- [3D scene scripts]
* * * * * * * * *
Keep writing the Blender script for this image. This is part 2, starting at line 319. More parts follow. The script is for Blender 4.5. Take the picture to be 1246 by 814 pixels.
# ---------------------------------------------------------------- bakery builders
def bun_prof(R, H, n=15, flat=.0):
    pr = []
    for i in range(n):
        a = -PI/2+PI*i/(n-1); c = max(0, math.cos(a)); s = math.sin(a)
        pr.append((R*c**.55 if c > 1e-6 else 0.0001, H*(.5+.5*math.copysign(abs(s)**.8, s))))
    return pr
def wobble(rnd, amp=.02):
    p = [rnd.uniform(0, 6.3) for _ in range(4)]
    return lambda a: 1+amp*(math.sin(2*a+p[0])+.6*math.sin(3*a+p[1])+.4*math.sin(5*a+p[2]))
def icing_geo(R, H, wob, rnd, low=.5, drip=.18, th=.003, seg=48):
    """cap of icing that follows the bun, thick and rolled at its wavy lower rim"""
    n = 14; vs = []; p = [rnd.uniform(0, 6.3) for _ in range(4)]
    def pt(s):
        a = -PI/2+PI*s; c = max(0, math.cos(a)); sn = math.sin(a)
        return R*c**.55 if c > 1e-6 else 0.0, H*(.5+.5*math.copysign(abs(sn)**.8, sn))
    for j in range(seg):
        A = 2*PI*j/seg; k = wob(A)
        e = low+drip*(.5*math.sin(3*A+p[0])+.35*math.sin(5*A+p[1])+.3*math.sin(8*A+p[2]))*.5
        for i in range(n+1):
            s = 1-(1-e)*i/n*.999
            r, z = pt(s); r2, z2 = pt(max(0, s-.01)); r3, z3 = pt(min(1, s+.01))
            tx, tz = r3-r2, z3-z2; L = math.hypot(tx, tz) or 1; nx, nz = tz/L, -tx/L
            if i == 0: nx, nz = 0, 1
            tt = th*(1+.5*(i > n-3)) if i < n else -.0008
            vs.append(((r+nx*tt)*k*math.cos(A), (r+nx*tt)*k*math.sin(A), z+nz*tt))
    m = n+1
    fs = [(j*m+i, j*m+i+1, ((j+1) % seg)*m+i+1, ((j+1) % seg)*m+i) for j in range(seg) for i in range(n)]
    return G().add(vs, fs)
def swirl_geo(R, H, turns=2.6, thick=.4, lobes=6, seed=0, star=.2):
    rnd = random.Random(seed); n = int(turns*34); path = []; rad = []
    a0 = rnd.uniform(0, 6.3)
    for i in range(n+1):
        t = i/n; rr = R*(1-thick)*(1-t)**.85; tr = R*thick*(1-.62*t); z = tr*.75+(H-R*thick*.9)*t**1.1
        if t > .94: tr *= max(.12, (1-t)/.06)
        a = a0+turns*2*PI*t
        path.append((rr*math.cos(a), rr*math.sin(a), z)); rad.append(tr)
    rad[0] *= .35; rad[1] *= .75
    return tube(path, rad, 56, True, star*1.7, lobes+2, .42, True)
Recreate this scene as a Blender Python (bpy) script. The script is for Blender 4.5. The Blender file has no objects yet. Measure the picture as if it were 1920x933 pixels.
* * * * * * * * *
- [Your objective] Take the lines above and retype all of them exactly.

- [Solution to this task]
Keep writing the Blender script for this image. This is part 2, starting at line 319. More parts follow. The script is for Blender 4.5. Take the picture to be 1246 by 814 pixels.
# ---------------------------------------------------------------- bakery builders
def bun_prof(R, H, n=15, flat=.0):
    pr = []
    for i in range(n):
        a = -PI/2+PI*i/(n-1); c = max(0, math.cos(a)); s = math.sin(a)
        pr.append((R*c**.55 if c > 1e-6 else 0.0001, H*(.5+.5*math.copysign(abs(s)**.8, s))))
    return pr
def wobble(rnd, amp=.02):
    p = [rnd.uniform(0, 6.3) for _ in range(4)]
    return lambda a: 1+amp*(math.sin(2*a+p[0])+.6*math.sin(3*a+p[1])+.4*math.sin(5*a+p[2]))
def icing_geo(R, H, wob, rnd, low=.5, drip=.18, th=.003, seg=48):
    """cap of icing that follows the bun, thick and rolled at its wavy lower rim"""
    n = 14; vs = []; p = [rnd.uniform(0, 6.3) for _ in range(4)]
    def pt(s):
        a = -PI/2+PI*s; c = max(0, math.cos(a)); sn = math.sin(a)
        return R*c**.55 if c > 1e-6 else 0.0, H*(.5+.5*math.copysign(abs(sn)**.8, sn))
    for j in range(seg):
        A = 2*PI*j/seg; k = wob(A)
        e = low+drip*(.5*math.sin(3*A+p[0])+.35*math.sin(5*A+p[1])+.3*math.sin(8*A+p[2]))*.5
        for i in range(n+1):
            s = 1-(1-e)*i/n*.999
            r, z = pt(s); r2, z2 = pt(max(0, s-.01)); r3, z3 = pt(min(1, s+.01))
            tx, tz = r3-r2, z3-z2; L = math.hypot(tx, tz) or 1; nx, nz = tz/L, -tx/L
            if i == 0: nx, nz = 0, 1
            tt = th*(1+.5*(i > n-3)) if i < n else -.0008
            vs.append(((r+nx*tt)*k*math.cos(A), (r+nx*tt)*k*math.sin(A), z+nz*tt))
    m = n+1
    fs = [(j*m+i, j*m+i+1, ((j+1) % seg)*m+i+1, ((j+1) % seg)*m+i) for j in range(seg) for i in range(n)]
    return G().add(vs, fs)
def swirl_geo(R, H, turns=2.6, thick=.4, lobes=6, seed=0, star=.2):
    rnd = random.Random(seed); n = int(turns*34); path = []; rad = []
    a0 = rnd.uniform(0, 6.3)
    for i in range(n+1):
        t = i/n; rr = R*(1-thick)*(1-t)**.85; tr = R*thick*(1-.62*t); z = tr*.75+(H-R*thick*.9)*t**1.1
        if t > .94: tr *= max(.12, (1-t)/.06)
        a = a0+turns*2*PI*t
        path.append((rr*math.cos(a), rr*math.sin(a), z)); rad.append(tr)
    rad[0] *= .35; rad[1] *= .75
    return tube(path, rad, 56, True, star*1.7, lobes+2, .42, True)
Recreate this scene as a Blender Python (bpy) script. The script is for Blender 4.5. The Blender file has no objects yet. Measure the picture as if it were 1920x933 pixels.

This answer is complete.